> _THE TASK_: Copy exactly the lines from the start of the material through the line with "6), 'orange', fa)". Pictures stay out of the copy.

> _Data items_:

━━━

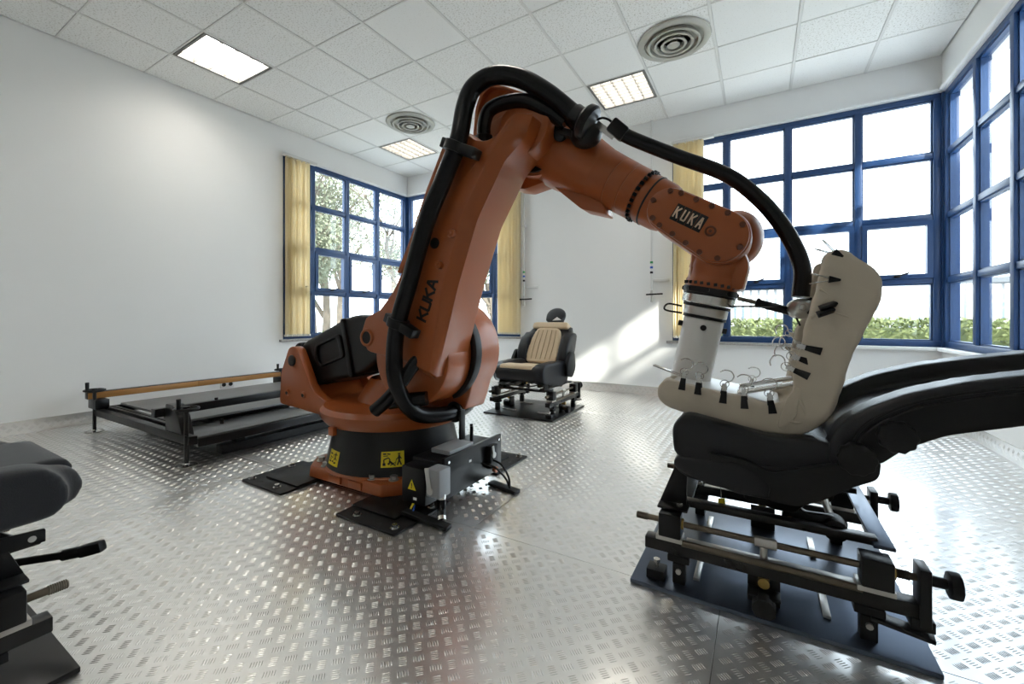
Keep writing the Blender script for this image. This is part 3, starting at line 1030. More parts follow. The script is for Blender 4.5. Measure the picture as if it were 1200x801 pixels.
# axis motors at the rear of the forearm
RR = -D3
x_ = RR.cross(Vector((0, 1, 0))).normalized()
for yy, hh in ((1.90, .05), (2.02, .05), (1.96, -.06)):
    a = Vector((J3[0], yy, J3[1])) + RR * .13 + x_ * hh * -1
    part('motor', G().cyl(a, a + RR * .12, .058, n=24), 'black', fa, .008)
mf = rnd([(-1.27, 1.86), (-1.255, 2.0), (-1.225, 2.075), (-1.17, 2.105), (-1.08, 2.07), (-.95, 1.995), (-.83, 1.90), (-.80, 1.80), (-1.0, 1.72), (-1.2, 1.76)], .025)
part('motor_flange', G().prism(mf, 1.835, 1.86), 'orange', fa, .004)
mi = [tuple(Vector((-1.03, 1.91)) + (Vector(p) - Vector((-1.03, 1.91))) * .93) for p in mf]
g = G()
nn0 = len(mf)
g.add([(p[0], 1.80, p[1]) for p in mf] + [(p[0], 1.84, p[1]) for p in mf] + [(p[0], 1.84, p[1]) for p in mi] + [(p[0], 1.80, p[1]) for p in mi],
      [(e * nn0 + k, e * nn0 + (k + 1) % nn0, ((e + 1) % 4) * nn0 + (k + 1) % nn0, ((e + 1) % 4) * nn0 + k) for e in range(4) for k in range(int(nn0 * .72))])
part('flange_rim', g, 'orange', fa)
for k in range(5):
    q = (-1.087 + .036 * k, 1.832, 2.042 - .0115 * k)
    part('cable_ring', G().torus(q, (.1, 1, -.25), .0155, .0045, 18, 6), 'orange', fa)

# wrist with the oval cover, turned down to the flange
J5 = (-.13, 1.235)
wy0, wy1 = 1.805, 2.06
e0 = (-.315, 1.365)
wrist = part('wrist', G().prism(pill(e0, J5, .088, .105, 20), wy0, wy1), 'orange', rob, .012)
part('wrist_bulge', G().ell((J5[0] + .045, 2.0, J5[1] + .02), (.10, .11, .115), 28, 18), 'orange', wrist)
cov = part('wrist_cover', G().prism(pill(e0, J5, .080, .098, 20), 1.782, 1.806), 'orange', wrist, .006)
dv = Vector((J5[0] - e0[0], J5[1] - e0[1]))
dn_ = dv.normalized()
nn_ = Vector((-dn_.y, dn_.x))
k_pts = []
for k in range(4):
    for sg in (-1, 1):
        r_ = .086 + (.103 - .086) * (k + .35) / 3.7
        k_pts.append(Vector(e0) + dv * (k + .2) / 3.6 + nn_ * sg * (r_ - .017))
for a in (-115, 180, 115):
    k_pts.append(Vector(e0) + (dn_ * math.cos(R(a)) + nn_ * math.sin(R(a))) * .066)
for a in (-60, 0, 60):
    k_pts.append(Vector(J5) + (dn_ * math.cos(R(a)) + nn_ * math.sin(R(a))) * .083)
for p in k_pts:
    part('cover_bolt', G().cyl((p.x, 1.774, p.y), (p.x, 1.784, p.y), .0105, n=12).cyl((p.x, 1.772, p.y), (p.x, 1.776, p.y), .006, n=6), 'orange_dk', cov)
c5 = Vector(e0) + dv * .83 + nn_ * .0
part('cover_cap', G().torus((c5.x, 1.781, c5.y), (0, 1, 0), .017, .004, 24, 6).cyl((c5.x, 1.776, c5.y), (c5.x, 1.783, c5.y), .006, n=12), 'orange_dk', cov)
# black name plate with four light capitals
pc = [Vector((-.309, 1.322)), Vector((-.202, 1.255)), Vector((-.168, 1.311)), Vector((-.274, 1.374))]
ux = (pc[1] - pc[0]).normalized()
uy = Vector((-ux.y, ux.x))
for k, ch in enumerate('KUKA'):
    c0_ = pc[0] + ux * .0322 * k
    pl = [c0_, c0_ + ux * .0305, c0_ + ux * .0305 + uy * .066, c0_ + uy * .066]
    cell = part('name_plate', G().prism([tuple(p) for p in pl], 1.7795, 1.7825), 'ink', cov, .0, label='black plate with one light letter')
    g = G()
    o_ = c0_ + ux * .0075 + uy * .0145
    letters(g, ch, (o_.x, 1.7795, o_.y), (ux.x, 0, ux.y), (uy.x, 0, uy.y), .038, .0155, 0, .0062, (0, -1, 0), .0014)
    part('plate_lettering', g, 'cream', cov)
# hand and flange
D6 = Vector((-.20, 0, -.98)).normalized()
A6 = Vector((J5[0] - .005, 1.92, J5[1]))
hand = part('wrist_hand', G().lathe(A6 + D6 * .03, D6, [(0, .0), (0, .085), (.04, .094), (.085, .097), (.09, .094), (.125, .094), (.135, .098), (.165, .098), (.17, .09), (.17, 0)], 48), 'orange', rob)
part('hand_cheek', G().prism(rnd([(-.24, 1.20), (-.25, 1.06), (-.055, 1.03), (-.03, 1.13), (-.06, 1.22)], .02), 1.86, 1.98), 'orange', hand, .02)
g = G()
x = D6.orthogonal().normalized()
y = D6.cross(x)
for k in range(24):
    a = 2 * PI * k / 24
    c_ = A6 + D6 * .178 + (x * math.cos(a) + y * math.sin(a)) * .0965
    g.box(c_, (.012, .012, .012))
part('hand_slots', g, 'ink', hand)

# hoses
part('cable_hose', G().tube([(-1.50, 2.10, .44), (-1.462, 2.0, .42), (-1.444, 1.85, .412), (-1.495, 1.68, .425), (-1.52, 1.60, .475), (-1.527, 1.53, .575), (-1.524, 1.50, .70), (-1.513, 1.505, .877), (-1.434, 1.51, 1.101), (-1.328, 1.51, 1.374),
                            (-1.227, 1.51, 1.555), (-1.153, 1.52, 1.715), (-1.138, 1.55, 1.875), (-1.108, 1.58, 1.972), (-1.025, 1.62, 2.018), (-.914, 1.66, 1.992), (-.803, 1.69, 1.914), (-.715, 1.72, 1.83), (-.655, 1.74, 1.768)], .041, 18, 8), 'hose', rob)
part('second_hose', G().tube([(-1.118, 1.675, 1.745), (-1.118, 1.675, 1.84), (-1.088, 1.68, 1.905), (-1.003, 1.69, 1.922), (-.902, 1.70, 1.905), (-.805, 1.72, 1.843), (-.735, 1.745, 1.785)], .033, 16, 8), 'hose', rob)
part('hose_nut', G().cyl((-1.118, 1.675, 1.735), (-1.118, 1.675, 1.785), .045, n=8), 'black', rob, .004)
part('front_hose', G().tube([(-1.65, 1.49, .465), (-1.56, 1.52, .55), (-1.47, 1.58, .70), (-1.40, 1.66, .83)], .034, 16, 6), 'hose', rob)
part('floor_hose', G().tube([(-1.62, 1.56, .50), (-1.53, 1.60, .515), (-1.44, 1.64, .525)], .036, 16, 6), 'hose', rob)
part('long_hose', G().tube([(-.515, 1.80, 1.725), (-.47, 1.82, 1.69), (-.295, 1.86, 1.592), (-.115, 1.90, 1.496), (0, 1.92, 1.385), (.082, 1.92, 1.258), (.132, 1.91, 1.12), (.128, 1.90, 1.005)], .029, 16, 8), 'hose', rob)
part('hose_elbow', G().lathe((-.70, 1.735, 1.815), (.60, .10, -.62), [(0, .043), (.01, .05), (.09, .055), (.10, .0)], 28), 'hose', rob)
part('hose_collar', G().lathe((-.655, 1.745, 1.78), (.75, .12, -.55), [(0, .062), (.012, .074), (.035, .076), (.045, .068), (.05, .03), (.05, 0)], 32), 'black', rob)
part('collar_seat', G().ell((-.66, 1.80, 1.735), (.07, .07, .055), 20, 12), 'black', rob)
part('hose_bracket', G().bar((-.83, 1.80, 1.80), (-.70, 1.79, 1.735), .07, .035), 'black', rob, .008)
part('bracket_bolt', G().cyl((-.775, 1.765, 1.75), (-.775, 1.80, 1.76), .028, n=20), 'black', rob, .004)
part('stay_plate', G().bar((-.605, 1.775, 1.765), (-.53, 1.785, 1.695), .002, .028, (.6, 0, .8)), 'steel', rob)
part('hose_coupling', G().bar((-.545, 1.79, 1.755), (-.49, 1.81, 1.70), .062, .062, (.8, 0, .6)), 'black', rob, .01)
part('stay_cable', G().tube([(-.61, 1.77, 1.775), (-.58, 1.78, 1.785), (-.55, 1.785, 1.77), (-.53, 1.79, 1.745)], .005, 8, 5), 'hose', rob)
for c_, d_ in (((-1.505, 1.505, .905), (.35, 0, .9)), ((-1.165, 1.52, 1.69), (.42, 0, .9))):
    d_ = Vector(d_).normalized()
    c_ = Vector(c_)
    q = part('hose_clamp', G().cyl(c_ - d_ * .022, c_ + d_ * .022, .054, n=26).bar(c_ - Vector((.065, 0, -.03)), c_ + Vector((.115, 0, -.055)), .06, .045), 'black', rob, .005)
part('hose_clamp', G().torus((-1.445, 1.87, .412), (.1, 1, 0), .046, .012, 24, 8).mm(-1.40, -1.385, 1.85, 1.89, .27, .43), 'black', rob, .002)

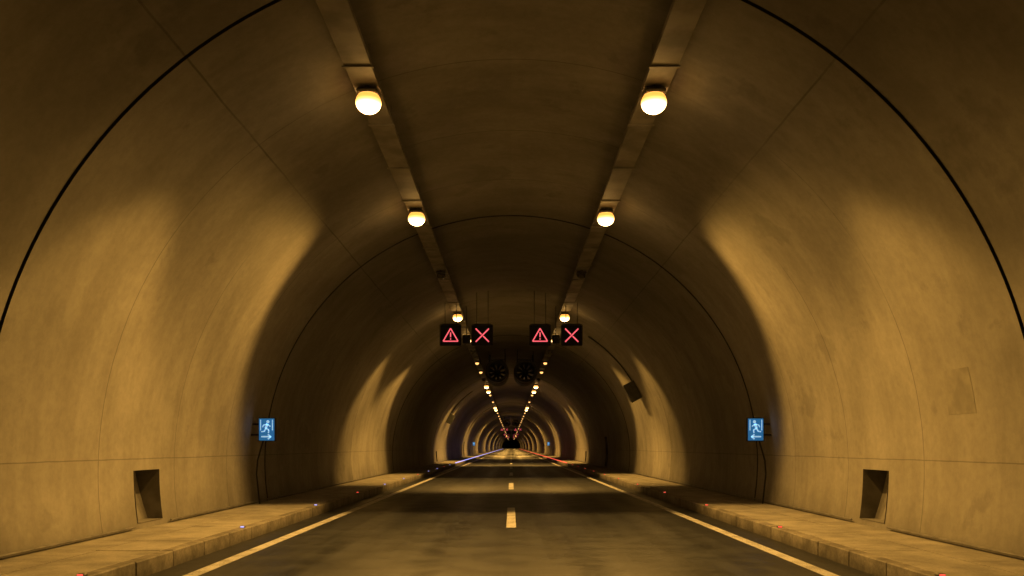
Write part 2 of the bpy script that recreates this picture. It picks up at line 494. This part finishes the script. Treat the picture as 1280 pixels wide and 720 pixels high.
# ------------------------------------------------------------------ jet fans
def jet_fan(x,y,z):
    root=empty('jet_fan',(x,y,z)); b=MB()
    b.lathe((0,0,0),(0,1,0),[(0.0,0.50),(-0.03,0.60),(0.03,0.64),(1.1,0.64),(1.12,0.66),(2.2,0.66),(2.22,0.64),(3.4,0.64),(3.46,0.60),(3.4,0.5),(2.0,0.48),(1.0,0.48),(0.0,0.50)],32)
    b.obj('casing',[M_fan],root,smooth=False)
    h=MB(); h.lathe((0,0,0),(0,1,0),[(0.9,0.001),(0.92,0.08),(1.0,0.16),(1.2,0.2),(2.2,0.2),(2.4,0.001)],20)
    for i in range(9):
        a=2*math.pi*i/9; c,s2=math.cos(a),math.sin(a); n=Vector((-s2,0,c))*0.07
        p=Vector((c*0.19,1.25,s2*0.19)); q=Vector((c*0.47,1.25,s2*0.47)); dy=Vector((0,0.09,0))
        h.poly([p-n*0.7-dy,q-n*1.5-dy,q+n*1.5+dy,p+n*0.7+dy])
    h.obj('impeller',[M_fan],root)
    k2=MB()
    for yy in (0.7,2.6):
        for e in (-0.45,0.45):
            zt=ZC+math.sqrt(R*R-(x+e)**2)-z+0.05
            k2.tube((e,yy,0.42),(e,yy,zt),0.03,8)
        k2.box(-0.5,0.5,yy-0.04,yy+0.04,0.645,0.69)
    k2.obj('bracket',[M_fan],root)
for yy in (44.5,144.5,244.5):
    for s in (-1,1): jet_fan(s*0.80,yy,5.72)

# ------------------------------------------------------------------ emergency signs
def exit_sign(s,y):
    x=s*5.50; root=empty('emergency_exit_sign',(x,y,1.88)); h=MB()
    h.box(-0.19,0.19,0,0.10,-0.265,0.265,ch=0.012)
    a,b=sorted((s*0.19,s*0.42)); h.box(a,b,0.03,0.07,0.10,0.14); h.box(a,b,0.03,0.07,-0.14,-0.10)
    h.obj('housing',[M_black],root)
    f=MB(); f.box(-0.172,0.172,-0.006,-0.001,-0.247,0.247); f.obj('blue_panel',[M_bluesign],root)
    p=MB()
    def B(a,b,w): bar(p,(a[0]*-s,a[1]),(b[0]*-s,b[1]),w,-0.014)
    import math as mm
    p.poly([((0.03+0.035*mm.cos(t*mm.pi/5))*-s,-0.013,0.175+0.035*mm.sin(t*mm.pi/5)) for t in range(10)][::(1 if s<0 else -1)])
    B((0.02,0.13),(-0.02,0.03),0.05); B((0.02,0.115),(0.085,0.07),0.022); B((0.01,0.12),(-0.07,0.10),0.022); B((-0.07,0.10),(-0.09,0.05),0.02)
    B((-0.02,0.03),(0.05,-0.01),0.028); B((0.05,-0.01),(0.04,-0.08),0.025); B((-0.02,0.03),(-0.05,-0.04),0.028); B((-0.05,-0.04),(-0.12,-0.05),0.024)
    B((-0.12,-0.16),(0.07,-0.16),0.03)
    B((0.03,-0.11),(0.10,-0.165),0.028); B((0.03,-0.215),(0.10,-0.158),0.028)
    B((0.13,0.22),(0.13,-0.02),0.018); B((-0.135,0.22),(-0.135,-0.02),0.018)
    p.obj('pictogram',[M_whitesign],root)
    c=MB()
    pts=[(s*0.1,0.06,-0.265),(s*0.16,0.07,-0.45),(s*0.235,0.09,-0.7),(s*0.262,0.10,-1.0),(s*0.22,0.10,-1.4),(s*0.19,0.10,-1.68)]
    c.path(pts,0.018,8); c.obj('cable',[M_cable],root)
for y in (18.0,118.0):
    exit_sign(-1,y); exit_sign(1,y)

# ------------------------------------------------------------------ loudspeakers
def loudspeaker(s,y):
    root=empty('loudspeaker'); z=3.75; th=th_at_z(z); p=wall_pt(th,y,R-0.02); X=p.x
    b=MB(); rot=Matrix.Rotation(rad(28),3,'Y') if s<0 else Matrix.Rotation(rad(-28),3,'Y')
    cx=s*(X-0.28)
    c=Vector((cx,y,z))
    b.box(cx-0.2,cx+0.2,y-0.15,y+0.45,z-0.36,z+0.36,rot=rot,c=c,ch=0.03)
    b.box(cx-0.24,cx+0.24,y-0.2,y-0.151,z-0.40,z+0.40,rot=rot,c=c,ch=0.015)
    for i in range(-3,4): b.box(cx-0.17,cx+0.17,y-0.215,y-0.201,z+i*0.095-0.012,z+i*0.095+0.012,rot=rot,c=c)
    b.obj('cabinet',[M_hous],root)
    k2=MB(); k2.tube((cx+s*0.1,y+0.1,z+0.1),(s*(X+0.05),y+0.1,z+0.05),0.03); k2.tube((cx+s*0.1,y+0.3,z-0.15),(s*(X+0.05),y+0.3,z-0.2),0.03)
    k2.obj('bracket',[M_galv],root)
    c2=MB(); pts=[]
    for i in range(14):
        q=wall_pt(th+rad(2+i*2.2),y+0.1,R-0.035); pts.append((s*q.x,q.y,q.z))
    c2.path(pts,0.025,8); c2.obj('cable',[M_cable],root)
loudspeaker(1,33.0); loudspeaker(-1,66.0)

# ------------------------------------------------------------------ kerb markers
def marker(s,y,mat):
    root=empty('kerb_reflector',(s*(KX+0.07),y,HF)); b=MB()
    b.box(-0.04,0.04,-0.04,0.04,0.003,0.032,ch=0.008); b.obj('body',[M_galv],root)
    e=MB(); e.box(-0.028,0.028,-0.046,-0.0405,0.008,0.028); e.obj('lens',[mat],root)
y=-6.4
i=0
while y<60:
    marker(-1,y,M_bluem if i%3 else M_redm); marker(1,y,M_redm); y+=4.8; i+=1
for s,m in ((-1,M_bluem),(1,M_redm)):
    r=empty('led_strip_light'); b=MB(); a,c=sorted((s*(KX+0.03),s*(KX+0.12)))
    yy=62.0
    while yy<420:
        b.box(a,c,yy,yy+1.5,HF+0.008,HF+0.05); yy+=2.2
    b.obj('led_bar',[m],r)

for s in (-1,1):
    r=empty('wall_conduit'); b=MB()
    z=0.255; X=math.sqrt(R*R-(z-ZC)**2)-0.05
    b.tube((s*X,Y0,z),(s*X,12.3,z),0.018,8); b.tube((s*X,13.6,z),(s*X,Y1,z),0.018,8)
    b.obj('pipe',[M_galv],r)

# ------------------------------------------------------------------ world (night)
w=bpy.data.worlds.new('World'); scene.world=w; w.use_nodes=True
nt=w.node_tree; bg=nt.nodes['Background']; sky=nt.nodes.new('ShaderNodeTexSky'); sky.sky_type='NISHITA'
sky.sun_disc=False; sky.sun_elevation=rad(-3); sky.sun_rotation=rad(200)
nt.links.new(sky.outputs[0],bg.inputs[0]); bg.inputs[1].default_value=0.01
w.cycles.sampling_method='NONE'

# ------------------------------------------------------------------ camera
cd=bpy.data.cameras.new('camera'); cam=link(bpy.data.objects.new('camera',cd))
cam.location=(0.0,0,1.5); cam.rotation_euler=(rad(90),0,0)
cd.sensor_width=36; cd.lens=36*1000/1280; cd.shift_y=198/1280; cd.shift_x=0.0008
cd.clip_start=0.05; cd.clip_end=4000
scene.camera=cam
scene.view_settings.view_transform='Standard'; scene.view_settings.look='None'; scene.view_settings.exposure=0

━━━

> _RESULT OF THE EXERCISE_:
Keep writing the Blender script for this image. This is part 3, starting at line 1030. More parts follow. The script is for Blender 4.5. Measure the picture as if it were 1200x801 pixels.
# axis motors at the rear of the forearm
RR = -D3
x_ = RR.cross(Vector((0, 1, 0))).normalized()
for yy, hh in ((1.90, .05), (2.02, .05), (1.96, -.06)):
    a = Vector((J3[0], yy, J3[1])) + RR * .13 + x_ * hh * -1
    part('motor', G().cyl(a, a + RR * .12, .058, n=24), 'black', fa, .008)
mf = rnd([(-1.27, 1.86), (-1.255, 2.0), (-1.225, 2.075), (-1.17, 2.105), (-1.08, 2.07), (-.95, 1.995), (-.83, 1.90), (-.80, 1.80), (-1.0, 1.72), (-1.2, 1.76)], .025)
part('motor_flange', G().prism(mf, 1.835, 1.86), 'orange', fa, .004)
mi = [tuple(Vector((-1.03, 1.91)) + (Vector(p) - Vector((-1.03, 1.91))) * .93) for p in mf]
g = G()
nn0 = len(mf)
g.add([(p[0], 1.80, p[1]) for p in mf] + [(p[0], 1.84, p[1]) for p in mf] + [(p[0], 1.84, p[1]) for p in mi] + [(p[0], 1.80, p[1]) for p in mi],
      [(e * nn0 + k, e * nn0 + (k + 1) % nn0, ((e + 1) % 4) * nn0 + (k + 1) % nn0, ((e + 1) % 4) * nn0 + k) for e in range(4) for k in range(int(nn0 * .72))])
part('flange_rim', g, 'orange', fa)
for k in range(5):
    q = (-1.087 + .036 * k, 1.832, 2.042 - .0115 * k)
    part('cable_ring', G().torus(q, (.1, 1, -.25), .0155, .0045, 18, 6), 'orange', fa)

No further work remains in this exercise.